Ekoloji-kent mücadelesinden aktivistler bir araya geliyor, süren savaşa karşı neler yapabileceklerini birlikte konuşmaya ve mücadeleyi örmeye çağırıyor. Yaşamı savunanlar, barışı büyütüyor!
Yaşamı savunanlar, barışı büyütüyor!
Hemen hemen her gün, şu ya da bu nedenle onlarca insan, adı konulmamış savaşların kurbanı oluyor… Yaşamlar yitiyor, aileler perişan oluyor. Dün Cizre’den, Silvan’dan; bugünlerde Nusaybin’den gelen ölüm haberleriyle sarsılıyoruz. Savaşın bile bir hukuku, etiği vardır; fakat AKP iktidarı bunu bile ayaklar altına almış; sivil halkı, savunmasız kadınları, çocukları öldürüp bunu tıpkı IŞİD’ın yaptığı gibi fütursuzca teşhir ediyor. Bütün bunlar yetmiyor Rus savaş uçağı Türkiye tarafından düşürülerek sonu gelmez bir savaşın içine doğru hızla çekiliyoruz.

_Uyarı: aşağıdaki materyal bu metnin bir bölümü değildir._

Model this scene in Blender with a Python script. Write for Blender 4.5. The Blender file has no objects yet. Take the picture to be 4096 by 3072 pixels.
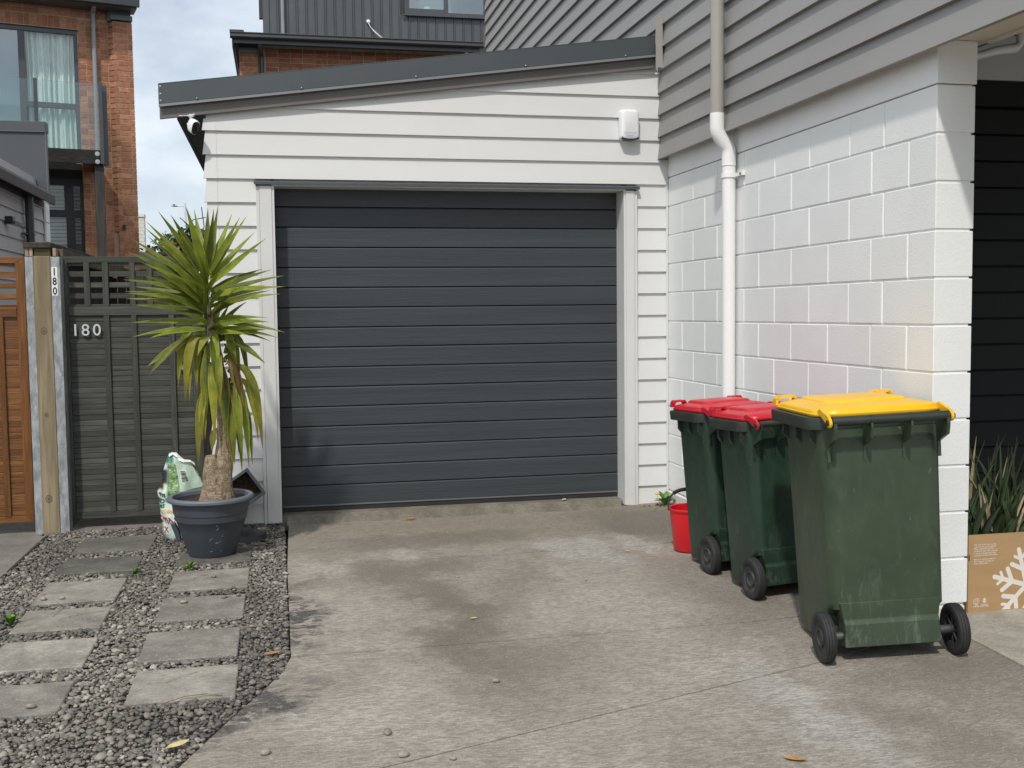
import bpy, bmesh, math, random
import numpy as np
from mathutils import Vector, Matrix, Euler

random.seed(11)
SC = bpy.context.scene
COL = SC.collection
R = math.radians

# ------------------------------------------------------------------ camera
cam_d = bpy.data.cameras.new('camera')
cam = bpy.data.objects.new('camera', cam_d)
COL.objects.link(cam)
cam_d.sensor_width = 36.0
cam_d.lens = 38.02
cam_d.clip_start = 0.05
cam_d.clip_end = 3000
cam.matrix_world = Matrix((
    (0.97724, 0.02505, -0.21063, -2.7001),
    (-0.21182, 0.06247, -0.97531, -7.2569),
    (-0.01127, 0.99773, 0.06635, 1.2759),
    (0, 0, 0, 1)))
SC.camera = cam

# ------------------------------------------------------------------ sky, sun, exposure
SUN_AZ, SUN_EL = 27.0, 51.0          # the sun stands behind the viewer's left shoulder
world = bpy.data.worlds.new('World')
SC.world = world
world.use_nodes = True
wt = world.node_tree
wt.nodes.clear()
w_out = wt.nodes.new('ShaderNodeOutputWorld')
w_bg = wt.nodes.new('ShaderNodeBackground')
w_sky = wt.nodes.new('ShaderNodeTexSky')
w_sky.sky_type = 'NISHITA'
w_sky.sun_disc = False
w_sky.sun_elevation = R(SUN_EL)
w_sky.sun_rotation = R(180 + SUN_AZ)
w_sky.air_density = 1.0
w_sky.dust_density = 1.5
w_tc = wt.nodes.new('ShaderNodeTexCoord')
w_map = wt.nodes.new('ShaderNodeMapping')
w_map.inputs['Scale'].default_value = (1.0, 1.0, 2.2)
w_map.inputs['Location'].default_value = (0.35, 0.1, 0.2)
w_n1 = wt.nodes.new('ShaderNodeTexNoise')
w_n1.inputs['Scale'].default_value = 2.6
w_n1.inputs['Detail'].default_value = 8
w_n1.inputs['Roughness'].default_value = 0.55
w_n1.inputs['Distortion'].default_value = 0.3
w_r = wt.nodes.new('ShaderNodeValToRGB')
w_r.color_ramp.elements[0].position = 0.36
w_r.color_ramp.elements[1].position = 0.66
w_r.color_ramp.elements[0].color = (0.40, 0.40, 0.40, 1)
w_r.color_ramp.elements[1].color = (0.97, 0.97, 0.97, 1)
w_n2 = wt.nodes.new('ShaderNodeTexNoise')
w_n2.inputs['Scale'].default_value = 5.0
w_n2.inputs['Detail'].default_value = 6
w_cc = wt.nodes.new('ShaderNodeValToRGB')
w_cc.color_ramp.elements[0].position = 0.35
w_cc.color_ramp.elements[1].position = 0.68
w_cc.color_ramp.elements[0].color = (9.2, 10.2, 11.3, 1)
w_cc.color_ramp.elements[1].color = (13.8, 14.0, 14.2, 1)
w_mix = wt.nodes.new('ShaderNodeMix')
w_mix.data_type = 'RGBA'
wl = wt.links.new
wl(w_tc.outputs['Generated'], w_map.inputs['Vector'])
wl(w_map.outputs['Vector'], w_n1.inputs['Vector'])
wl(w_map.outputs['Vector'], w_n2.inputs['Vector'])
wl(w_n1.outputs['Fac'], w_r.inputs['Fac'])
wl(w_n2.outputs['Fac'], w_cc.inputs['Fac'])
wl(w_r.outputs['Color'], w_mix.inputs[0])
wl(w_sky.outputs['Color'], w_mix.inputs[6])
wl(w_cc.outputs['Color'], w_mix.inputs[7])
wl(w_mix.outputs[2], w_bg.inputs['Color'])
w_bg.inputs['Strength'].default_value = 0.10
wl(w_bg.outputs['Background'], w_out.inputs['Surface'])

sun_d = bpy.data.lights.new('sun', 'SUN')
sun_d.energy = 2.65
sun_d.angle = R(2.4)
sun_d.color = (1.0, 0.955, 0.895)
sun = bpy.data.objects.new('sun', sun_d)
COL.objects.link(sun)
_d = Vector((math.sin(R(SUN_AZ)) * math.cos(R(SUN_EL)), math.cos(R(SUN_AZ)) * math.cos(R(SUN_EL)), -math.sin(R(SUN_EL))))
sun.rotation_euler = _d.to_track_quat('-Z', 'Y').to_euler()
sun.location = (-10, -20, 30)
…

Dünyanın önemli ekolojik yaşam alanlarından biri olan Mezopotamya, bugün kan gölüne dönerken doğal yaşam, savaşın yarattığı tahribatla birlikte geri dönülmez hale getiriliyor. Biz ekoloji mücadelelerinden bireyler olarak biliyoruz ki bu savaş sadece Kürt halkına karşı değil; bölgedeki tüm canlı ve cansız doğal varlıklara karşı top yekûn yürütülen bir savaştır. Halk göçe zorlanıyor; onbinlerce kişi yaşam alanlarını terk etmeye başladı. Ormanlar, tarım alanları, tahıl ambarları yakılarak; sular tutuklanarak; meralara el konularak hayvanların, kurdun, kuşun yaşam hakları ellerinden alınıyor. Hükümet yaşamı yok ederken HES, kaya gazı gibi ekolojik yıkıma hız veren projeler için sermayenin işini devlet korumasıyla kolaylaştırma çalışmaları sürerken aynı amaçla 'ulvi' çıkarlar adına Suriye bataklığına doğru sürükleniyoruz.
Biz Gezi’den de biliyoruz ki mücadelemiz ağaç ve kuş için, kentlerimiz için, doğal ve kültür varlıklarımız için; yani yaşam ve özgürlük içindir. Aynı zamanda vurgulamalıyız ki yanı başımızda, Suriye’de ölüm çeteleriylne taraf olan hükümetin hem ülkemizde barış ve demokrasiden yana olanlara karşı savaştan hem de Suriye’deki savaştan kendiliğinden vazgeçmesi asla mümkün görünmüyor. Bu nedenle barış çağrısı ile mücadelenin büyütülmesinin ve savaş naraları atan saray ve iktidarını geriletmenin biricik yolu, bir araya gelerek ve savaş karşıtı mücadeleyi, direnişi büyütmekten geçiyor.
Savaşa karşı barışı savunmak için bir araya gelmek, yaşamı savunanlar için kaçınılmaz bir zorunluluktur. Doğanın ve insanlığın uğradığı saldırılar karşısında isyan eden ve ayağa kalkan bizler, Cizre’den, Silvan’dan…yarım kimbilir daha nerelerden gelecek ölüm haberleri karşısında sessiz kalmayacağız.
Bizler taraf olmak zorundayız. Taraf olacağımız şey ise yaşamın yanında barıştan yana olmaktır.
Ekoloji mücadelesinden bireyler olarak birlikte sesimizi büyütmeye, yan yana gelerek barış için yapabileceklerimizi araştırmaya, tartışmaya ve barışa katkı vermeye çağırıyoruz.